Data shown:
=======

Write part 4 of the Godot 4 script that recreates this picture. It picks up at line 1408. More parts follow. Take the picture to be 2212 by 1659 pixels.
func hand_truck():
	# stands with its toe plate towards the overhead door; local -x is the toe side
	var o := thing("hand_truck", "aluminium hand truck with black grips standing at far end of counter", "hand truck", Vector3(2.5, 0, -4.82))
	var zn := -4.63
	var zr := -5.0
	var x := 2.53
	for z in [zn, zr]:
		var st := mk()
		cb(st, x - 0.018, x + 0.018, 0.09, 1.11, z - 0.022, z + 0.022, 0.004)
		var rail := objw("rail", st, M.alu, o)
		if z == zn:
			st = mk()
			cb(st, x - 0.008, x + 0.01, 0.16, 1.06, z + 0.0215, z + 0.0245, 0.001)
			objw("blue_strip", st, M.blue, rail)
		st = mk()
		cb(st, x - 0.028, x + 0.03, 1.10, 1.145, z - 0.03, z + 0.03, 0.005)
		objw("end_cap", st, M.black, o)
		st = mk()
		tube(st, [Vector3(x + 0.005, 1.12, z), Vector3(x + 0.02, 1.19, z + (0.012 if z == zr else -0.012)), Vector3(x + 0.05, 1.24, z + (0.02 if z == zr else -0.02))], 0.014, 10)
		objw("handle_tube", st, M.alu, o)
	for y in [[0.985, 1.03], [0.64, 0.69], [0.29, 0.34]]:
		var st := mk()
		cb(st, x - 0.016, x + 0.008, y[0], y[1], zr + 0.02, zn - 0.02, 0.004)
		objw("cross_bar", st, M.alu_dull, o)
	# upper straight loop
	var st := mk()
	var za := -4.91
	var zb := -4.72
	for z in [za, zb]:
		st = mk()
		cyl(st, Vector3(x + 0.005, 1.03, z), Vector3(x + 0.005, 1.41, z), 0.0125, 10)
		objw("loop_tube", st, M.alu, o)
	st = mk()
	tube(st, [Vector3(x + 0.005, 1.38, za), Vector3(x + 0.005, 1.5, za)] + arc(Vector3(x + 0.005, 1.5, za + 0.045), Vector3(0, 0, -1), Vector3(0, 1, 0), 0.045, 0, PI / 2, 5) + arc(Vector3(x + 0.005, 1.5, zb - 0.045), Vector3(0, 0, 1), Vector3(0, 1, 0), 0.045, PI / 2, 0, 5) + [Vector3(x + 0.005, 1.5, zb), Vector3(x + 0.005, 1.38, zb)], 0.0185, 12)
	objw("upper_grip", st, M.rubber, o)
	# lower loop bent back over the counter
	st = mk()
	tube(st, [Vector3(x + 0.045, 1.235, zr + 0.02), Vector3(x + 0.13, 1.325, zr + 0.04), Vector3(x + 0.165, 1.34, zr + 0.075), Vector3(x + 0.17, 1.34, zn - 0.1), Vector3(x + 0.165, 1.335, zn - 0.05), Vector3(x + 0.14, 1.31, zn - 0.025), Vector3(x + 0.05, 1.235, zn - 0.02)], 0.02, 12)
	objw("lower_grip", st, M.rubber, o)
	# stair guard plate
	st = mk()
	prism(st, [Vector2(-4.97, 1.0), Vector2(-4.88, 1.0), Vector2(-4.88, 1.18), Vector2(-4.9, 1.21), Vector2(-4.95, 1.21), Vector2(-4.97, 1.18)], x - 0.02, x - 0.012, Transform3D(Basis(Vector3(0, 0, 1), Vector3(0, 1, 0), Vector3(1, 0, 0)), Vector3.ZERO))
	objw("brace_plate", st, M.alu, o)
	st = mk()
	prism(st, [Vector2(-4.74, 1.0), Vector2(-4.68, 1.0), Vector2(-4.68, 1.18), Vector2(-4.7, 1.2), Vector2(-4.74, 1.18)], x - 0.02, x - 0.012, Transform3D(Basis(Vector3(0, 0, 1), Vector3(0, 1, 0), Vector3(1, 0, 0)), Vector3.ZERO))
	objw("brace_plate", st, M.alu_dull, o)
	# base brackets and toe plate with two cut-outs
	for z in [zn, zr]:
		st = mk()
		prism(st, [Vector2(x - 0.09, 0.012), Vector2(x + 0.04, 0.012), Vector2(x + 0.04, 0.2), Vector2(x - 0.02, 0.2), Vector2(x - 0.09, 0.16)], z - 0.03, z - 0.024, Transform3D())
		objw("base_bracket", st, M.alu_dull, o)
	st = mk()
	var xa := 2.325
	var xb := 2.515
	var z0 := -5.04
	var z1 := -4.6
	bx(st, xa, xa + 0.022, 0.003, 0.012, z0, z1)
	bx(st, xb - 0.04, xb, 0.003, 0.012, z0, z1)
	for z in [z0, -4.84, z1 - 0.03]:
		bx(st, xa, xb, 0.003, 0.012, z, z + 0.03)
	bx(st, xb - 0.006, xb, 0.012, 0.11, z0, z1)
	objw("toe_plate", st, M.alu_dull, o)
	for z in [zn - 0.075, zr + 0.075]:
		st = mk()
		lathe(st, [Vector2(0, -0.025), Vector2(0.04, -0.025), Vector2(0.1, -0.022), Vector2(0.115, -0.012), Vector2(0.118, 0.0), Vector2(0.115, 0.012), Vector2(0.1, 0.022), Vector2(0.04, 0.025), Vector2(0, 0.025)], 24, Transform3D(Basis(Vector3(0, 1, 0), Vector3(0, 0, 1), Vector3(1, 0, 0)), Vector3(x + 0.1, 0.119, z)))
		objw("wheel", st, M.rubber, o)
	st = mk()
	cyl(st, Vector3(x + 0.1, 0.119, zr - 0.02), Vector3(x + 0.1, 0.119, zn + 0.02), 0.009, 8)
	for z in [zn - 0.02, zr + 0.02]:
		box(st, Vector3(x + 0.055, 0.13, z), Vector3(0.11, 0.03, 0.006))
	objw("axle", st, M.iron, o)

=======

From the data above, extract every line in its exact form.

Write part 4 of the Godot 4 script that recreates this picture. It picks up at line 1408. More parts follow. Take the picture to be 2212 by 1659 pixels.
func hand_truck():
	# stands with its toe plate towards the overhead door; local -x is the toe side
	var o := thing("hand_truck", "aluminium hand truck with black grips standing at far end of counter", "hand truck", Vector3(2.5, 0, -4.82))
	var zn := -4.63
	var zr := -5.0
	var x := 2.53
	for z in [zn, zr]:
		var st := mk()
		cb(st, x - 0.018, x + 0.018, 0.09, 1.11, z - 0.022, z + 0.022, 0.004)
		var rail := objw("rail", st, M.alu, o)
		if z == zn:
			st = mk()
			cb(st, x - 0.008, x + 0.01, 0.16, 1.06, z + 0.0215, z + 0.0245, 0.001)
			objw("blue_strip", st, M.blue, rail)
		st = mk()
		cb(st, x - 0.028, x + 0.03, 1.10, 1.145, z - 0.03, z + 0.03, 0.005)
		objw("end_cap", st, M.black, o)
		st = mk()
		tube(st, [Vector3(x + 0.005, 1.12, z), Vector3(x + 0.02, 1.19, z + (0.012 if z == zr else -0.012)), Vector3(x + 0.05, 1.24, z + (0.02 if z == zr else -0.02))], 0.014, 10)
		objw("handle_tube", st, M.alu, o)
	for y in [[0.985, 1.03], [0.64, 0.69], [0.29, 0.34]]:
		var st := mk()
		cb(st, x - 0.016, x + 0.008, y[0], y[1], zr + 0.02, zn - 0.02, 0.004)
		objw("cross_bar", st, M.alu_dull, o)
	# upper straight loop
	var st := mk()
	var za := -4.91
	var zb := -4.72
	for z in [za, zb]:
		st = mk()
		cyl(st, Vector3(x + 0.005, 1.03, z), Vector3(x + 0.005, 1.41, z), 0.0125, 10)
		objw("loop_tube", st, M.alu, o)
	st = mk()
	tube(st, [Vector3(x + 0.005, 1.38, za), Vector3(x + 0.005, 1.5, za)] + arc(Vector3(x + 0.005, 1.5, za + 0.045), Vector3(0, 0, -1), Vector3(0, 1, 0), 0.045, 0, PI / 2, 5) + arc(Vector3(x + 0.005, 1.5, zb - 0.045), Vector3(0, 0, 1), Vector3(0, 1, 0), 0.045, PI / 2, 0, 5) + [Vector3(x + 0.005, 1.5, zb), Vector3(x + 0.005, 1.38, zb)], 0.0185, 12)
	objw("upper_grip", st, M.rubber, o)
	# lower loop bent back over the counter
	st = mk()
	tube(st, [Vector3(x + 0.045, 1.235, zr + 0.02), Vector3(x + 0.13, 1.325, zr + 0.04), Vector3(x + 0.165, 1.34, zr + 0.075), Vector3(x + 0.17, 1.34, zn - 0.1), Vector3(x + 0.165, 1.335, zn - 0.05), Vector3(x + 0.14, 1.31, zn - 0.025), Vector3(x + 0.05, 1.235, zn - 0.02)], 0.02, 12)
	objw("lower_grip", st, M.rubber, o)
	# stair guard plate
	st = mk()
	prism(st, [Vector2(-4.97, 1.0), Vector2(-4.88, 1.0), Vector2(-4.88, 1.18), Vector2(-4.9, 1.21), Vector2(-4.95, 1.21), Vector2(-4.97, 1.18)], x - 0.02, x - 0.012, Transform3D(Basis(Vector3(0, 0, 1), Vector3(0, 1, 0), Vector3(1, 0, 0)), Vector3.ZERO))
	objw("brace_plate", st, M.alu, o)
	st = mk()
	prism(st, [Vector2(-4.74, 1.0), Vector2(-4.68, 1.0), Vector2(-4.68, 1.18), Vector2(-4.7, 1.2), Vector2(-4.74, 1.18)], x - 0.02, x - 0.012, Transform3D(Basis(Vector3(0, 0, 1), Vector3(0, 1, 0), Vector3(1, 0, 0)), Vector3.ZERO))
	objw("brace_plate", st, M.alu_dull, o)
	# base brackets and toe plate with two cut-outs
	for z in [zn, zr]:
		st = mk()
		prism(st, [Vector2(x - 0.09, 0.012), Vector2(x + 0.04, 0.012), Vector2(x + 0.04, 0.2), Vector2(x - 0.02, 0.2), Vector2(x - 0.09, 0.16)], z - 0.03, z - 0.024, Transform3D())
		objw("base_bracket", st, M.alu_dull, o)
	st = mk()
	var xa := 2.325
	var xb := 2.515
	var z0 := -5.04
	var z1 := -4.6
	bx(st, xa, xa + 0.022, 0.003, 0.012, z0, z1)
	bx(st, xb - 0.04, xb, 0.003, 0.012, z0, z1)
	for z in [z0, -4.84, z1 - 0.03]:
		bx(st, xa, xb, 0.003, 0.012, z, z + 0.03)
	bx(st, xb - 0.006, xb, 0.012, 0.11, z0, z1)
	objw("toe_plate", st, M.alu_dull, o)
	for z in [zn - 0.075, zr + 0.075]:
		st = mk()
		lathe(st, [Vector2(0, -0.025), Vector2(0.04, -0.025), Vector2(0.1, -0.022), Vector2(0.115, -0.012), Vector2(0.118, 0.0), Vector2(0.115, 0.012), Vector2(0.1, 0.022), Vector2(0.04, 0.025), Vector2(0, 0.025)], 24, Transform3D(Basis(Vector3(0, 1, 0), Vector3(0, 0, 1), Vector3(1, 0, 0)), Vector3(x + 0.1, 0.119, z)))
		objw("wheel", st, M.rubber, o)
	st = mk()
	cyl(st, Vector3(x + 0.1, 0.119, zr - 0.02), Vector3(x + 0.1, 0.119, zn + 0.02), 0.009, 8)
	for z in [zn - 0.02, zr + 0.02]:
		box(st, Vector3(x + 0.055, 0.13, z), Vector3(0.11, 0.03, 0.006))
	objw("axle", st, M.iron, o)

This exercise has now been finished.